Joe America observed well what the country will become if this continues (link): “this government by impunity will continue to stack Filipinos by worth, from powerful to powerless, and the least of them will continue to be exterminated.” But at least Marcos defended Pag-Asa island – the airstrip there was built in his time. Duterte has conceded to China (link) and three Chinese ships shall visit Davao (link) today – which is the last day of the ASEAN summit in Manila. National dignity may be dying next.

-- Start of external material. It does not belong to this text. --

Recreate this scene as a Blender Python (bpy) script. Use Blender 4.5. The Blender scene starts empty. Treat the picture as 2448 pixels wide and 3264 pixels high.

That human dignity dies first is a given. The report about police keeping people in a dark passageway just 1 by 5 meters that I linked above mentions this: “When someone defecates, sometimes the officer outside would shout at us asking who had relieved himself.  ‘You’re like pigs! We can smell it outside, what more inside’”. As if conditions already widely reported in Philippine jails had not been bad enough already. So much for the “just and humane” society in the Preamble of the 1987 Constitution.

Preachers like Abella can continue to mouth words of that sort in public, or even say the Philippines is like Singapore nowadays. They are not fooling any smart people.

Lee Kuan Yew did call Filipinos soft and forgiving – for letting the Marcoses come back. He did not in any way suggest that the Filipinos bully people like they do now. What Singapore does represent is a classic Confucian order where the rules are higher than everybody else. Where a very strict rule of law exists with no exceptions. Banning firms from contracts if found to be giving bribes to public officials. Not a fourth-world place where people are kept for weeks in dark passages behind bookcases. Not a place where a rich person in an SUV goes out of his car to slap a poor tricycle driver, just like that – exemplary for the attitude of the entitled who feel they can punish whoever crosses them and their inflated, smug and contemptuous egos. Rules and institutions lead to sustainable progress. Rule by clout back to the jungle.